Designed and built by Armstrong, the cabinets are rich cherry with a satin veneer and echo the square, raised panels of the kitchen doors, which are original. Recessed lighting under the cabinets makes cooking easy at night and the honed black granite of the countertops wraps the room in sleek lines.

Along the far white wall, a giant golden beam, original to the house, leads the eye to the wine rack near the stove. Crafted by Armstrong, the rack’s proximity to the stove keeps wine handy for both cooking and serving.

“Planning made the kitchen feel spacious and gives us the room we need,” Armstrong explains. “We could have had a thirty-six-inch stove, but then we would have lost counter space on one side of the stove. By going with a thirtyinch, we could keep workspace on both sides, which makes more sense.”

Center stage is a walnut dining table that has been in Armstrong’s family for years. Around it are modern chairs in leather and metal. The contrast works and is, in fact, repeated throughout the kitchen—from the modern line of the faucet to the sleek, brushed-nickel drawer pulls. “I think mixing old and new draws attention to both,” Armstrong says. “Having that diversity gives the kitchen an element of playfulness.”

The home’s central chimney dominates one wall, and previous owners had a giant wood stove connected there. But for now, the couple has decided to forego a stove. Instead the chimney leads to a handy bookshelf nook, and Armstrong plans to add another sweep of countertop around that corner in the future.

The personal touches

The kitchen is filled with lovely personal touches and unique finds. Opposite the porch doors sits a giant butcher-block table, lush with plants. Armstrong carefully restored the piece, and its jigsaw-like top is amazingly smooth to the touch. Around the corner is a long Queen Anne bench, perfect for resting while removing shoes or boots. Armstrong found the bench on a curbside, cleaned it up and placed it in the kitchen, where it looks right at home.

Artwork on the walls is a family affair.
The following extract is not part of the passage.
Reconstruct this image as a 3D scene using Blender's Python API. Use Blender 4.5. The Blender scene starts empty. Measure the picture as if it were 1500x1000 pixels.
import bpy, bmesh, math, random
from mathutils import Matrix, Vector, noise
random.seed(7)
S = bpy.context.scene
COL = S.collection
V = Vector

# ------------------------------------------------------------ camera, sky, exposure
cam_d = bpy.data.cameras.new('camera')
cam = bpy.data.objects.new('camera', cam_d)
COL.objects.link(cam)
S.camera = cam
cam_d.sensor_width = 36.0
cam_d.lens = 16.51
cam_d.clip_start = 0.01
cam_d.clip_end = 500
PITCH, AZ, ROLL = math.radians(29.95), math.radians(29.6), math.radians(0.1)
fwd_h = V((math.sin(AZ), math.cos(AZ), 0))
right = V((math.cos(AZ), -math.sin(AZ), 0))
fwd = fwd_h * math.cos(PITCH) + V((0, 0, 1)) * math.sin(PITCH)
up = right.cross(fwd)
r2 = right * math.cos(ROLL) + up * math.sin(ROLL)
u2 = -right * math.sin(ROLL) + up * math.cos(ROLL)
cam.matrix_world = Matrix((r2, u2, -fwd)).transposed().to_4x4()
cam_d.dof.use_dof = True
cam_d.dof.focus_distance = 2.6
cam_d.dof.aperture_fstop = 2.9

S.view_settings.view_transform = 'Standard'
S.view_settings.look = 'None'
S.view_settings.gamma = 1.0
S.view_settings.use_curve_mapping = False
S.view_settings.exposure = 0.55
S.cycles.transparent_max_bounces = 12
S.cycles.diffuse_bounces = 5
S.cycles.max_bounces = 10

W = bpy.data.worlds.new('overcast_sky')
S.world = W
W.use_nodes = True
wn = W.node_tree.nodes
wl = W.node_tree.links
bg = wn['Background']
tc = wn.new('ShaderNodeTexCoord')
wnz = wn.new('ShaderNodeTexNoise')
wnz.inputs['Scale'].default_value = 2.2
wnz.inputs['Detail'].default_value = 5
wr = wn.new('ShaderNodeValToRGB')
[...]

A stunning painting of the White Mountains is displayed above the bench, while a colorful photograph of an African outdoor kitchen has the place of honor above the butcher block. Both pieces were done by Armstrong’s brothers-in-law.

Far from its dismal beginnings, the kitchen is now a warm, inviting space and has become the couple’s favorite room. Still, Armstrong is not quite finished. “I have a few more ideas for the kitchen, and we may add a dining area,” he says. “We’ll have to be on the tour again in a few years so you can see what we’ve done.”

Take the Music Hall’s Kitchen Tour

Step into some of the most beautiful kitchens on the Seacoast during The Music Hall’s Annual Kitchen Tour, from 10:00 a.m. to 3:00 p.m. on Saturday, April 12. Now in its seventeenth year, the tour features the kitchens and dining spaces of historic Portsmouth.

“We’re excited to be back in Portsmouth this year,” says Mary Horigan, director of partnership and foundation giving at The Music Hall. “Our tour is self-guided and will weave through the downtown area. An easy-to-follow map is provided so tour-goers can start and finish the tour anywhere they like.”

For visitors looking to turn their own kitchen dreams into reality, the distributed tour guidebook describes the kitchens and lists the craftsmen, artisans, designers and architects involved.

Tickets are $20 for Music Hall members, $23 for nonmembers, and $25 if purchased the day of the event. Tickets are on sale now and can be purchased at The Music Hall box office (28 Chestnut Street in Portsmouth), by phone at 436-2400 or online at On the day of the tour, tickets can be purchased at The Music Hall box office starting at 9:30 a.m.

The Music Hall Kitchen Tour is the organization’s biggest fundraiser of the year and attracts more than one thousand visitors annually. Proceeds from the tour help offset operating costs for The Music Hall, which strives to provide the best in performing arts for the Seacoast community.